Finalement, la ré-orientation vers les formules d’abonnemment
semble la voie la plus crédible pour les biens numériques.
Restent bien évidemment de nombreux problèmes, en particulier
ce qu’on appelle l’informatique pervasive, c’est-à-dire la
connexion permanente, y compris de nos appareils portables.
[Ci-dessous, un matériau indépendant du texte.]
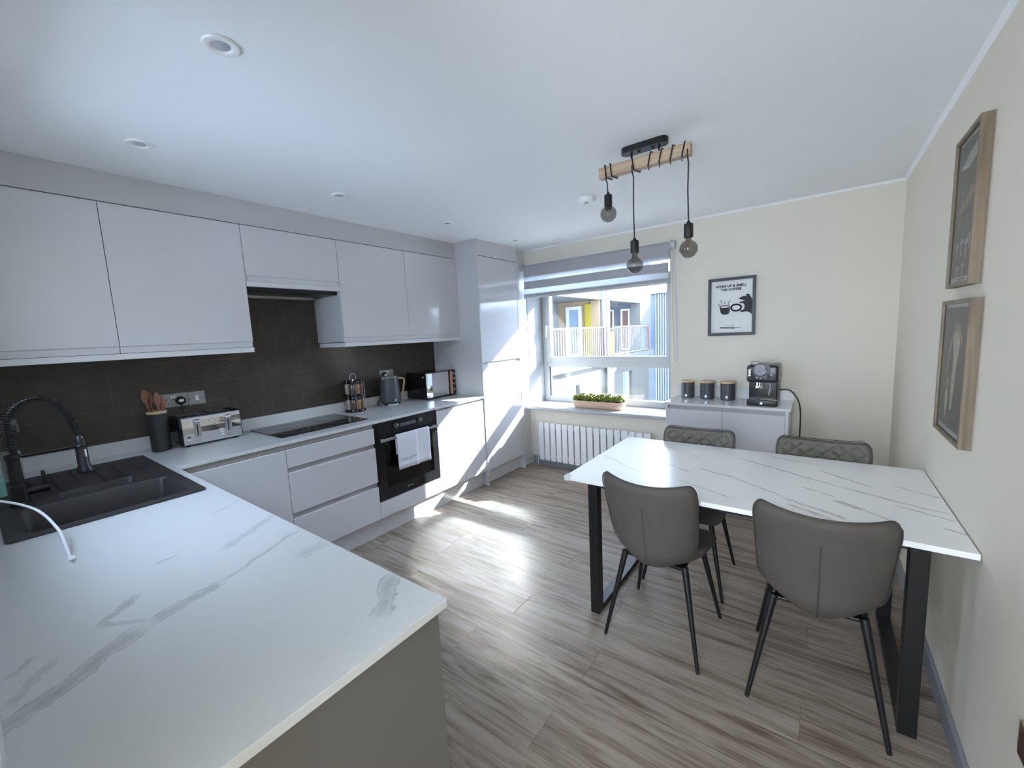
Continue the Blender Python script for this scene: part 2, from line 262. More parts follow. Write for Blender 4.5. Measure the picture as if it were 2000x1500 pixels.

Mais le modèle gratuit, ou du paiement volontaire (tel qu’il
est pratiqué par les logiciels libres, adossés sur des
fondations, ou par certaines nouvelles entreprises de la musique
comme Nettwerk Music Group au Canada : ) reste aussi une
hypothèse crédible.
Au fond, les questions de société et de liberté qui étaient
associées au verrouillage numérique des DRM, sont maintenant
confrontées, au delà d’une opposition éthique et citoyenne, aux
propres contradictions économiques du système. C’est
vraisemblablement comme cela que finissent toutes les
mobilisations : les idées sont intégrées au fonctionnement du
système, au moins de façon détournée. Cela se traduit par la
victoire globale des plus innovants, des plus "à l’écoute", mais
aussi, et c’est ce qui nous laisse des raisons d’espérer, par
une avancée des projets et des idées portées par les mouvements
citoyens.... qui doivent alors rebondir pour repérer les
prochaines failles par lesquelles la soif de profit et de
contrôle va percuter les droits des citoyens. Pour les colmater
au plus vite et protéger nos vies de la marchandisation
complète.
Nous venons, avec l’aveu de Steve Jobs de marquer un point qui
comptera très fort dans le futur proche. Bien évidemment la
question des DRM reviendra. Les industries blessées sont souvent
les plus farouches. Mais nous aurons dorénavant un argument de
poids. Un acquis qui doit nous inciter à continuer la défense et
illustration des nouveaux modèles coopératifs et libres qui sont
rendus possibles par le numérique et les réseaux.